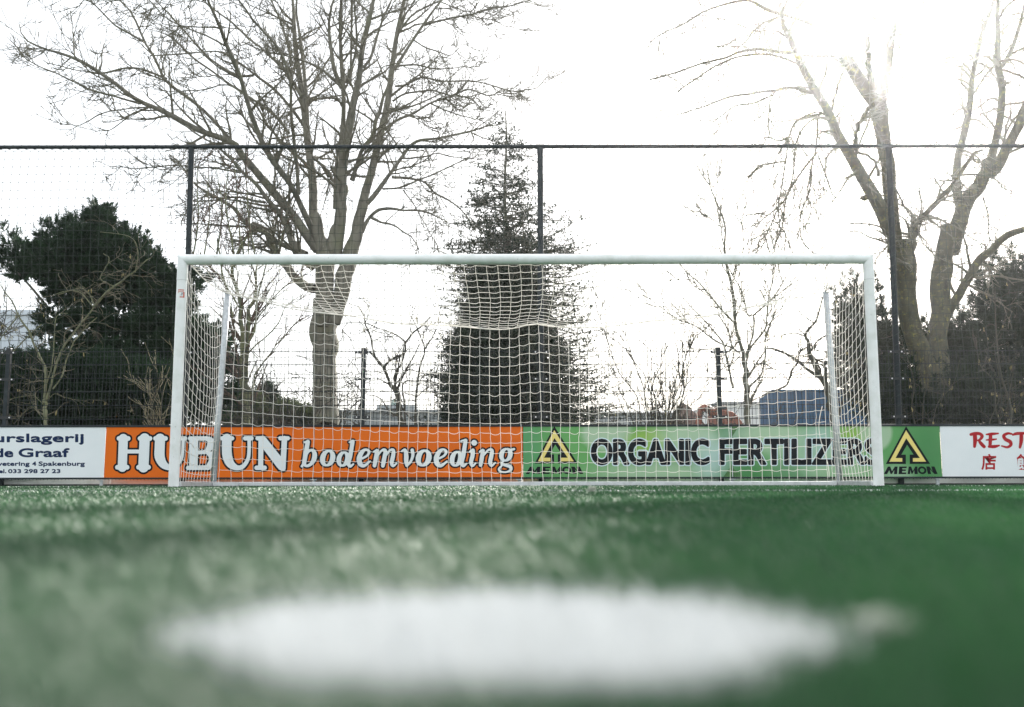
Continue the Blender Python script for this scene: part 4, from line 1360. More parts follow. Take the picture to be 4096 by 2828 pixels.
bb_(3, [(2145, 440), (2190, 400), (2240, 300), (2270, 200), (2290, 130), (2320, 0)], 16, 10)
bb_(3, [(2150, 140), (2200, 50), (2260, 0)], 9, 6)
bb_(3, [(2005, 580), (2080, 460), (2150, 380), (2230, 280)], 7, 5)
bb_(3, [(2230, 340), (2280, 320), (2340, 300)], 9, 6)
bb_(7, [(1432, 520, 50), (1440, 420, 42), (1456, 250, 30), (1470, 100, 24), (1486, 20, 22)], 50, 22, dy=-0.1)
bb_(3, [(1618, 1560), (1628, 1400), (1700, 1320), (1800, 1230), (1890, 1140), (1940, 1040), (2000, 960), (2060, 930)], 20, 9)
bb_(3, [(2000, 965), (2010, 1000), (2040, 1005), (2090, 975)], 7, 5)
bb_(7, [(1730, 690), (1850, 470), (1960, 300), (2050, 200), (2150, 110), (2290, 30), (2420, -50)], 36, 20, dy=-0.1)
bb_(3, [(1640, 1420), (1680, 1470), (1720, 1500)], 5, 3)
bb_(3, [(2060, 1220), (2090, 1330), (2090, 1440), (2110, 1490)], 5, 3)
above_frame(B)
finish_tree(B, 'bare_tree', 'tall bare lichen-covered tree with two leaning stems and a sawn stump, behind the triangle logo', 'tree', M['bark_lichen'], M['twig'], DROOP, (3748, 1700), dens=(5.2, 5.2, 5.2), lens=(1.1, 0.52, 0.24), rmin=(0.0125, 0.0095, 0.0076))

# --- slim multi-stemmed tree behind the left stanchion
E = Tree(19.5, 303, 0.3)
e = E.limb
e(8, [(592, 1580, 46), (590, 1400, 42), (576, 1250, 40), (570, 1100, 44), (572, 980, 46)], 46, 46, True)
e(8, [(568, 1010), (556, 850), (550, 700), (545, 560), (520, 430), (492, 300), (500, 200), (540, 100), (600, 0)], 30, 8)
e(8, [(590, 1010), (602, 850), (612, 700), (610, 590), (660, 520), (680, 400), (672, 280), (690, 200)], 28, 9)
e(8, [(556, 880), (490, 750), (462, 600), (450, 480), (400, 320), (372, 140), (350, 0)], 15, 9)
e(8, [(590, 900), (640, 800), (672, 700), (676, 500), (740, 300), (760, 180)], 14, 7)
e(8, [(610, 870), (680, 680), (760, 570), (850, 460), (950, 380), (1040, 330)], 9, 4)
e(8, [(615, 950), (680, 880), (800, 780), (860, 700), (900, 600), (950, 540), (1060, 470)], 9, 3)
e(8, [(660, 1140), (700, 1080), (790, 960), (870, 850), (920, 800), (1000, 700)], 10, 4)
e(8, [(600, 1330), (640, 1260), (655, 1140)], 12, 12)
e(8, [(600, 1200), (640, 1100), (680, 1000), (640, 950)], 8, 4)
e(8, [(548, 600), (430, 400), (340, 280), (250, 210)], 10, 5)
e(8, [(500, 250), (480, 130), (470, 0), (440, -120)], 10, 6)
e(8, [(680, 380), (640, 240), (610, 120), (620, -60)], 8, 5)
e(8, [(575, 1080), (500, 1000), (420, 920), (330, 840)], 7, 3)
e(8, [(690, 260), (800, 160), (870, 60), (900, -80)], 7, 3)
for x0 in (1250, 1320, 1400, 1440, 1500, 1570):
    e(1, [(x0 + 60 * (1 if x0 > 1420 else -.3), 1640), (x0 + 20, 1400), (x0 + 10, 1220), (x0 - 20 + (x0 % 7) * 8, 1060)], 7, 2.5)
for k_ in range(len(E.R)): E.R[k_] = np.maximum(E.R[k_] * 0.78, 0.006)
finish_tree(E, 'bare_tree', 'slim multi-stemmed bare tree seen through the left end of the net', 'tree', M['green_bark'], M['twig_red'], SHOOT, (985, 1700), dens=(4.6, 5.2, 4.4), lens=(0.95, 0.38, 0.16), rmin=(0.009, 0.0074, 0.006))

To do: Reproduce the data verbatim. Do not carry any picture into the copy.

Finished task:
Continue the Blender Python script for this scene: part 4, from line 1360. More parts follow. Take the picture to be 4096 by 2828 pixels.
bb_(3, [(2145, 440), (2190, 400), (2240, 300), (2270, 200), (2290, 130), (2320, 0)], 16, 10)
bb_(3, [(2150, 140), (2200, 50), (2260, 0)], 9, 6)
bb_(3, [(2005, 580), (2080, 460), (2150, 380), (2230, 280)], 7, 5)
bb_(3, [(2230, 340), (2280, 320), (2340, 300)], 9, 6)
bb_(7, [(1432, 520, 50), (1440, 420, 42), (1456, 250, 30), (1470, 100, 24), (1486, 20, 22)], 50, 22, dy=-0.1)
bb_(3, [(1618, 1560), (1628, 1400), (1700, 1320), (1800, 1230), (1890, 1140), (1940, 1040), (2000, 960), (2060, 930)], 20, 9)
bb_(3, [(2000, 965), (2010, 1000), (2040, 1005), (2090, 975)], 7, 5)
bb_(7, [(1730, 690), (1850, 470), (1960, 300), (2050, 200), (2150, 110), (2290, 30), (2420, -50)], 36, 20, dy=-0.1)
bb_(3, [(1640, 1420), (1680, 1470), (1720, 1500)], 5, 3)
bb_(3, [(2060, 1220), (2090, 1330), (2090, 1440), (2110, 1490)], 5, 3)
above_frame(B)
finish_tree(B, 'bare_tree', 'tall bare lichen-covered tree with two leaning stems and a sawn stump, behind the triangle logo', 'tree', M['bark_lichen'], M['twig'], DROOP, (3748, 1700), dens=(5.2, 5.2, 5.2), lens=(1.1, 0.52, 0.24), rmin=(0.0125, 0.0095, 0.0076))

# --- slim multi-stemmed tree behind the left stanchion
E = Tree(19.5, 303, 0.3)
e = E.limb
e(8, [(592, 1580, 46), (590, 1400, 42), (576, 1250, 40), (570, 1100, 44), (572, 980, 46)], 46, 46, True)
e(8, [(568, 1010), (556, 850), (550, 700), (545, 560), (520, 430), (492, 300), (500, 200), (540, 100), (600, 0)], 30, 8)
e(8, [(590, 1010), (602, 850), (612, 700), (610, 590), (660, 520), (680, 400), (672, 280), (690, 200)], 28, 9)
e(8, [(556, 880), (490, 750), (462, 600), (450, 480), (400, 320), (372, 140), (350, 0)], 15, 9)
e(8, [(590, 900), (640, 800), (672, 700), (676, 500), (740, 300), (760, 180)], 14, 7)
e(8, [(610, 870), (680, 680), (760, 570), (850, 460), (950, 380), (1040, 330)], 9, 4)
e(8, [(615, 950), (680, 880), (800, 780), (860, 700), (900, 600), (950, 540), (1060, 470)], 9, 3)
e(8, [(660, 1140), (700, 1080), (790, 960), (870, 850), (920, 800), (1000, 700)], 10, 4)
e(8, [(600, 1330), (640, 1260), (655, 1140)], 12, 12)
e(8, [(600, 1200), (640, 1100), (680, 1000), (640, 950)], 8, 4)
e(8, [(548, 600), (430, 400), (340, 280), (250, 210)], 10, 5)
e(8, [(500, 250), (480, 130), (470, 0), (440, -120)], 10, 6)
e(8, [(680, 380), (640, 240), (610, 120), (620, -60)], 8, 5)
e(8, [(575, 1080), (500, 1000), (420, 920), (330, 840)], 7, 3)
e(8, [(690, 260), (800, 160), (870, 60), (900, -80)], 7, 3)
for x0 in (1250, 1320, 1400, 1440, 1500, 1570):
    e(1, [(x0 + 60 * (1 if x0 > 1420 else -.3), 1640), (x0 + 20, 1400), (x0 + 10, 1220), (x0 - 20 + (x0 % 7) * 8, 1060)], 7, 2.5)
for k_ in range(len(E.R)): E.R[k_] = np.maximum(E.R[k_] * 0.78, 0.006)
finish_tree(E, 'bare_tree', 'slim multi-stemmed bare tree seen through the left end of the net', 'tree', M['green_bark'], M['twig_red'], SHOOT, (985, 1700), dens=(4.6, 5.2, 4.4), lens=(0.95, 0.38, 0.16), rmin=(0.009, 0.0074, 0.006))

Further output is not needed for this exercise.